◆ **Given problem**:
Every line below that contains "script" is to be copied.

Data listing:
>> START

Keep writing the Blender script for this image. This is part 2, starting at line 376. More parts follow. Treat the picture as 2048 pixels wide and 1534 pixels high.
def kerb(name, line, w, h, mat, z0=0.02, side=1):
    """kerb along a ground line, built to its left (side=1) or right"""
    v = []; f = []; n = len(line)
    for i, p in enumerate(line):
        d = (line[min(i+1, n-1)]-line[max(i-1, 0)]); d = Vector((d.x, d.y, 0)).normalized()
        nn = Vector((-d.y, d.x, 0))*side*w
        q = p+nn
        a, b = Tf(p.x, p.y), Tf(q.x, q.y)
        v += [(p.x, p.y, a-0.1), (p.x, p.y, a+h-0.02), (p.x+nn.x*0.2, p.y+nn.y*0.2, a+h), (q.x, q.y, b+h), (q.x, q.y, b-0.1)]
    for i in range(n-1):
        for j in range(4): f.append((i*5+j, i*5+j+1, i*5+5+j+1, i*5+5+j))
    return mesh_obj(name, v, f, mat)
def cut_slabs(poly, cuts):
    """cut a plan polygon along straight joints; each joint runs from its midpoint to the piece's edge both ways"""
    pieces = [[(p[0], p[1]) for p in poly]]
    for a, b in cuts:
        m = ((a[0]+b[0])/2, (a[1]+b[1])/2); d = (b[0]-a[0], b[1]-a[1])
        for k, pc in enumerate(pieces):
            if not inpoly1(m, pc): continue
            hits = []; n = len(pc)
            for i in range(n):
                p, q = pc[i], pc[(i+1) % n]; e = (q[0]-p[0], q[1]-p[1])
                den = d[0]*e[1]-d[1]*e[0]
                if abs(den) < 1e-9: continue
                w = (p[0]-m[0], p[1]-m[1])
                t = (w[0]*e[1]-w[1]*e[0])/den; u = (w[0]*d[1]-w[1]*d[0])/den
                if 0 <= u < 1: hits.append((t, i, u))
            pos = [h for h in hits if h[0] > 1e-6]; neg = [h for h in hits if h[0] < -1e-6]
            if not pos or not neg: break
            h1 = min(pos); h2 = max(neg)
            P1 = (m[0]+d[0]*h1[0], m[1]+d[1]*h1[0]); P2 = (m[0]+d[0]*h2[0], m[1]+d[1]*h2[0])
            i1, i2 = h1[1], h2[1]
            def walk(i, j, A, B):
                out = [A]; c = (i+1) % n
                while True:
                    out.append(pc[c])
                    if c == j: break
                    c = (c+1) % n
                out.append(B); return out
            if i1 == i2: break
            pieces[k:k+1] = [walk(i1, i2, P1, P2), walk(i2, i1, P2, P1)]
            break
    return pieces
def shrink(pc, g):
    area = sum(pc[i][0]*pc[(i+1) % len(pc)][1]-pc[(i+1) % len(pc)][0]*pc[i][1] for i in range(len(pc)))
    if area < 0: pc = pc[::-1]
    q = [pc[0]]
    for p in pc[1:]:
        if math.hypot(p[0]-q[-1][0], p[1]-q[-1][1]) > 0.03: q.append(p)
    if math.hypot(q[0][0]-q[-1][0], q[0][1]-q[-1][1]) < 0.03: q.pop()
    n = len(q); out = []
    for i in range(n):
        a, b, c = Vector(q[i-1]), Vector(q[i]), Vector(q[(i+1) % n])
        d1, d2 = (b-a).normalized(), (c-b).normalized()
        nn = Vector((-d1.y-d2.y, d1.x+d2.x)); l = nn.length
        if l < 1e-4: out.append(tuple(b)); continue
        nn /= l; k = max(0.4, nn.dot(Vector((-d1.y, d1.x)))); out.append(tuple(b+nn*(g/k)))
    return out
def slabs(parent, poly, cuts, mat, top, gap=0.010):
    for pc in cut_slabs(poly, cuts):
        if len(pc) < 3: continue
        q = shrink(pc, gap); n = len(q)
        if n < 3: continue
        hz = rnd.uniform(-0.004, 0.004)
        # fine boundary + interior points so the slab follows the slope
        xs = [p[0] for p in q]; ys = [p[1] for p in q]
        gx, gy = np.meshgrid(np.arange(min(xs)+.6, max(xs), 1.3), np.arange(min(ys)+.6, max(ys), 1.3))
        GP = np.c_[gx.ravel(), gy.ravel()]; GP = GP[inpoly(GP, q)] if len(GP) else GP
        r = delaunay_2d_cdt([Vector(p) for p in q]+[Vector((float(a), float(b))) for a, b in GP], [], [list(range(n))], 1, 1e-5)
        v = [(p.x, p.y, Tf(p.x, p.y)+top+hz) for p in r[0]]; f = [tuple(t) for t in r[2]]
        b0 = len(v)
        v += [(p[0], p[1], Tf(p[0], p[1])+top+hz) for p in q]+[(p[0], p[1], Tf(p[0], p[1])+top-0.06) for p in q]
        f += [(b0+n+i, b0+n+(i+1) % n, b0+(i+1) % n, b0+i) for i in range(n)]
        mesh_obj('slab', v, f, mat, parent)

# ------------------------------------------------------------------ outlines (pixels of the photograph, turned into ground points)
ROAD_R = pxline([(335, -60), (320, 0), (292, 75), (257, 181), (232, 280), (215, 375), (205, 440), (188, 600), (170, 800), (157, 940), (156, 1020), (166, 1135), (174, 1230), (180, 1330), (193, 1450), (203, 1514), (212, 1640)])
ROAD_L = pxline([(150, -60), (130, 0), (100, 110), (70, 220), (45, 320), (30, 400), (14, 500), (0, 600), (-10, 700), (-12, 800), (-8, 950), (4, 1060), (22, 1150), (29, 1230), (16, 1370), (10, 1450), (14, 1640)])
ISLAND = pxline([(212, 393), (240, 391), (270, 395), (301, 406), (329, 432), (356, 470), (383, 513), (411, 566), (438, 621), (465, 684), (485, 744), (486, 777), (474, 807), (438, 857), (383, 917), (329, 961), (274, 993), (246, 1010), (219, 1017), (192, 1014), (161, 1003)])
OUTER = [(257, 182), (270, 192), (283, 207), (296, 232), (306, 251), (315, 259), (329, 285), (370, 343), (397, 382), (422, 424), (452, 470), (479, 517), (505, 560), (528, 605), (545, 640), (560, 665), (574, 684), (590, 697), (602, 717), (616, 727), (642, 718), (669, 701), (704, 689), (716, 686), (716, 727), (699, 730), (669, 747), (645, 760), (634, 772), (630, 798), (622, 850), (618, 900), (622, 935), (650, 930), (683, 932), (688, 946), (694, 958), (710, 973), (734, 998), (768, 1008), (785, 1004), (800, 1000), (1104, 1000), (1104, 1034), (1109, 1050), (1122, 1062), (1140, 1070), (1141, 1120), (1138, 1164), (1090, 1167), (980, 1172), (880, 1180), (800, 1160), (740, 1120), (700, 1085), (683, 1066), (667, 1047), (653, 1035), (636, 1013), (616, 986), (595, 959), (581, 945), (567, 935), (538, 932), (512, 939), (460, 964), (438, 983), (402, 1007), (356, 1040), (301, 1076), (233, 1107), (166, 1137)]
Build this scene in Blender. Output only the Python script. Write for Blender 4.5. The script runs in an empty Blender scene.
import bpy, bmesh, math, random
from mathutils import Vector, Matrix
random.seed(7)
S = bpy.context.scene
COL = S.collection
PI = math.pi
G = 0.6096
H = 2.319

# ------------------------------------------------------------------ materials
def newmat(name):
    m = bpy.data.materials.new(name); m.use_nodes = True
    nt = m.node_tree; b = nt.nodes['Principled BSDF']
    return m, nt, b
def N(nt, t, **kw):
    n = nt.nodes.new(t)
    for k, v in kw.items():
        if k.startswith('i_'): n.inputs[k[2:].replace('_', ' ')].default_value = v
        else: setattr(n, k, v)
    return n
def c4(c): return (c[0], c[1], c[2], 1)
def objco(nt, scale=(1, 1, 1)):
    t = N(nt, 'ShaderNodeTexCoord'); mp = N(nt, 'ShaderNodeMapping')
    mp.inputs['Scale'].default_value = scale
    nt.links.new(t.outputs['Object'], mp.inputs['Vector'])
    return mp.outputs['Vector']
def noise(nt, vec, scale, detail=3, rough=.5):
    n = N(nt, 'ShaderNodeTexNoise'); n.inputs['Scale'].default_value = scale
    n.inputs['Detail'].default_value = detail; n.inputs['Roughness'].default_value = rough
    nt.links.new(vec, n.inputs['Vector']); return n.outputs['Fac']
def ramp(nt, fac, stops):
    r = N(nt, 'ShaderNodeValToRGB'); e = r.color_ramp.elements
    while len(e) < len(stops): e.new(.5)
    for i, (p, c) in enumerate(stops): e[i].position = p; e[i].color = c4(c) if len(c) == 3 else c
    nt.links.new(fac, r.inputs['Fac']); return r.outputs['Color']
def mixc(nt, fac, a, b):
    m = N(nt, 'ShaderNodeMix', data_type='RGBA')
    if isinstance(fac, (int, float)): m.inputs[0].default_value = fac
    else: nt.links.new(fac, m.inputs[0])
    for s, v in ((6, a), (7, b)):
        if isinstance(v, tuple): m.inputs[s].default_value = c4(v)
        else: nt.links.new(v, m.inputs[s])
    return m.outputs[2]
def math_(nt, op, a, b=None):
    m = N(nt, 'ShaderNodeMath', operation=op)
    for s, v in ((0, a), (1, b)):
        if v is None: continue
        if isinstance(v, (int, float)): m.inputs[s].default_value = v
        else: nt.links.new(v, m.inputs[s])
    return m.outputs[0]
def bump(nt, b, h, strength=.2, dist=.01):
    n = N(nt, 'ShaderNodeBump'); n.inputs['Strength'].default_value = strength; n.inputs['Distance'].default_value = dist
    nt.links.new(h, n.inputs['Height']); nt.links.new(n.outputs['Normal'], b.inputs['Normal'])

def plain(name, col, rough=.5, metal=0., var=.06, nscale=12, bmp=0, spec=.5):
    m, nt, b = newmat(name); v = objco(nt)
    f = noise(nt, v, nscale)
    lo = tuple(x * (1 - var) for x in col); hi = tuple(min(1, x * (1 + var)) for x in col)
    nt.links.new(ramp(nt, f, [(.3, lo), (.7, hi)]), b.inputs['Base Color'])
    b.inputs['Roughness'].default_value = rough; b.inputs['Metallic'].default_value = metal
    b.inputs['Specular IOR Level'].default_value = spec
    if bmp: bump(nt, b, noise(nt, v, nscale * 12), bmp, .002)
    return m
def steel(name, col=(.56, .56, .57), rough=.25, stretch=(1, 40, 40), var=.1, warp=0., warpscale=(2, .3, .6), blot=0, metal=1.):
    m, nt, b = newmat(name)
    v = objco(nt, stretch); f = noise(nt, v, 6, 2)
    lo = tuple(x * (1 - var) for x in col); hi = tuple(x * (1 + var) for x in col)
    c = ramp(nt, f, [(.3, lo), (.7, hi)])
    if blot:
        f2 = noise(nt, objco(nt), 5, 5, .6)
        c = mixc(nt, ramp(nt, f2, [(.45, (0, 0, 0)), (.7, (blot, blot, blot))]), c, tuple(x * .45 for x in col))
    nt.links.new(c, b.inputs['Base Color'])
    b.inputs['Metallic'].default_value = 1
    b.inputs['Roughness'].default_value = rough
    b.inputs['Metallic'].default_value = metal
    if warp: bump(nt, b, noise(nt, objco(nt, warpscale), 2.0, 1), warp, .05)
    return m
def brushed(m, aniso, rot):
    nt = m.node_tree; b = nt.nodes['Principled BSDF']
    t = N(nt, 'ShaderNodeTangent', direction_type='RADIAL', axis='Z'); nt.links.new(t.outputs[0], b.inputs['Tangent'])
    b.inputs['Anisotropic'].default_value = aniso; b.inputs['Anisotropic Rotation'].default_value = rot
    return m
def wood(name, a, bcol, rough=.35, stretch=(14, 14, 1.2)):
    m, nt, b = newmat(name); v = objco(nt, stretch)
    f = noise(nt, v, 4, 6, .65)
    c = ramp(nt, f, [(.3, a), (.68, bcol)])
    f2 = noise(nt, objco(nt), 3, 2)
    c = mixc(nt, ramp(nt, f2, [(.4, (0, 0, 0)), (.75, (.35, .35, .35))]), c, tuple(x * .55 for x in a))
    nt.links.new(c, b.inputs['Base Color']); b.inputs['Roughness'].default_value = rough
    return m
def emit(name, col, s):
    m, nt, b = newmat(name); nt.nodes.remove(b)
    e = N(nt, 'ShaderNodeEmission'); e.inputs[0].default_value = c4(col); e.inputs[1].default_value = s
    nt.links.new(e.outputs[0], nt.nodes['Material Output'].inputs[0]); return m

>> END

◆ **Answer for this exercise**:
Keep writing the Blender script for this image. This is part 2, starting at line 376. More parts follow. Treat the picture as 2048 pixels wide and 1534 pixels high.
Build this scene in Blender. Output only the Python script. Write for Blender 4.5. The script runs in an empty Blender scene.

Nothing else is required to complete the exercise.